Jems cofounder Yasemin Emory equates the shift of condoms in-store to that of sunscreen a few years ago.

“It’s not coming from a place of fear, but it’s coming from, ‘This is part of your everyday needs and you need to be armed with it.’ We want to make the product feel different, look different and be accessible in a different way,” she said. An in-store presence, like the brand now has with Target, is key.

In taking on Jems and Dame, Target is expanding its sexual wellness offerings, seemingly targeting a younger consumer. According to the retailer, in-store offerings are always informed by consumer demand. Similar to the retailer’s beauty counterparts, more expansive offerings in the sexual wellness category are available online.
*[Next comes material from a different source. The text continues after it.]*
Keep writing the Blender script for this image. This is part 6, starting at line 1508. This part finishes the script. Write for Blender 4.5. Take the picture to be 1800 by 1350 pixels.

But while consumers can expect a greater, more modern in-store sexual and intimate wellness offering across retailers, certain aspects have proven to be difficult, specifically what is merchandised and how — think absence of devices in beauty retailers or the taboo previously associated with the condom/sexual health aisle.

“It has to be pulled out from the dark aisles,” Liebmann said. “The shelf is already there. The consumer is already there in terms of interest in these categories and then the range of products that go with them. We’ve had products like KY Jelly for what feels like thousands of years. It has to be presented in a way that doesn’t feel dark and shameful because clearly the consumer has already said, ‘These are things I want and I will go online to buy them if you don’t present it in a way that makes me feel comfortable and easy and not ashamed.’”

Key Takeaways: 

  1. More intimate and sexual wellness offerings, specifically topicals, will be available in major beauty retailers. 

  2. Expect increased innovation at big-box retailers, as they aim to modernize sexual health aisles with new brands. 

  3. Devices will likely remain online-only at beauty retailers for the time being. Big-box retailers will be more likely to have devices in-store.